Domestic drudgery or domestic bliss?

Nearly 60% of British women are happy to spend a good portion of their lives cleaning their homes, and say it helps them feel in control of their lives, according to a survey by the Discovery Health and Home TV website.

The Independent runs with the story with disappointingly little analysis. The reporter says that it indicates that modern woman has “made peace with doing domestic chores” and suggests that it signals the end of the drive to split housework equally between partners.

Where 20 years ago housework was seen by many as a sign of female subjugation, the tide appears to have turned. Nearly six out of 10 (58 per cent) defended their role in the home and said they “felt depressed if their house was a mess”, while 59 per cent said “untidiness and clutter made them feel tense”….

In spite of the feelgood factor around housework, 57 per cent of women admitted that cleaning exhausted them, particularly as 71 per cent also had a job.

One-third of all women claimed “cleaning gives them more satisfaction than sex”.

The first question to ask about this is how was the survey carried out - could it have been, perhaps, an online survey of visitors to this TV channel’s website? In which case, you have a very specific set of people who are already interested in “the home” to the extent that they’re prepared not only to watch a TV programme about it, but also to seek out that TV channel’s website.

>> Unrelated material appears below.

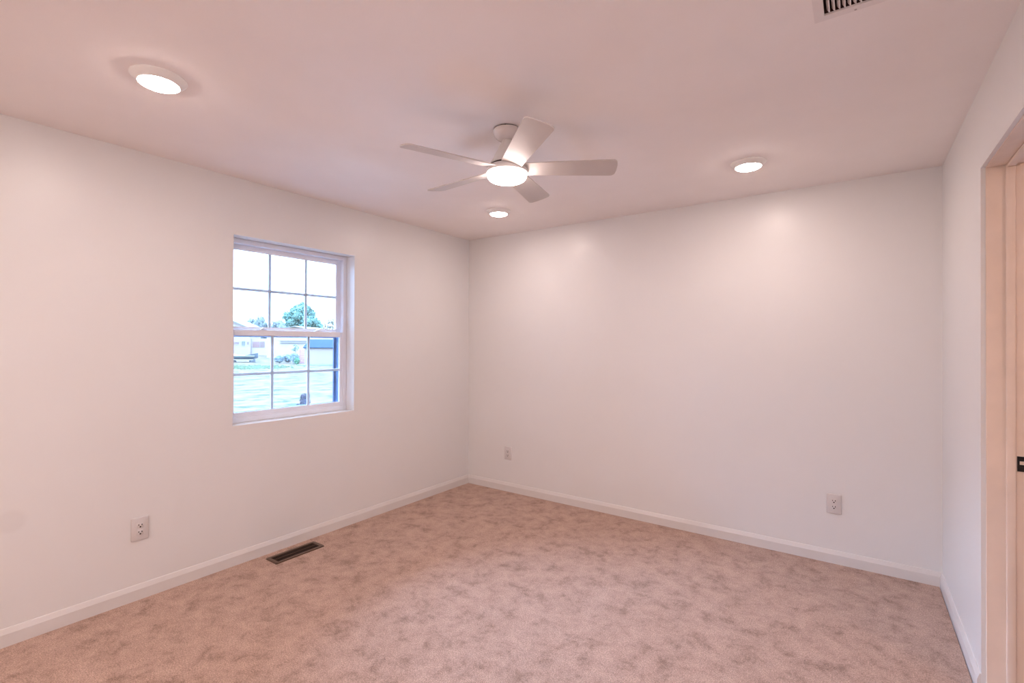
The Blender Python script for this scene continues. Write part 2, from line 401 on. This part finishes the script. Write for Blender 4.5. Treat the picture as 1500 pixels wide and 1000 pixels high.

Now to the conclusions of the survey. 60% say they like doing the housework, but another 60 odd % say it exhausts them and 70% have a job? Where are the numbers on how many women wish their partner did more around the house?

Nearly half of those interviewed (46 per cent) described themselves as “cleanaholics”, while 46 per cent wished they could “cut down on cleaning”.

Eight out of 10 respondents compared the cleanliness of their home with other people’s, while 70 per cent feared they would be thought “lazy” if their homes were untidy.

The story this survey tells is not one of empowered women deciding there’s nothing they like to do more than clean. The story is that we have a long way to go before we really ditch those 1950s social conventions.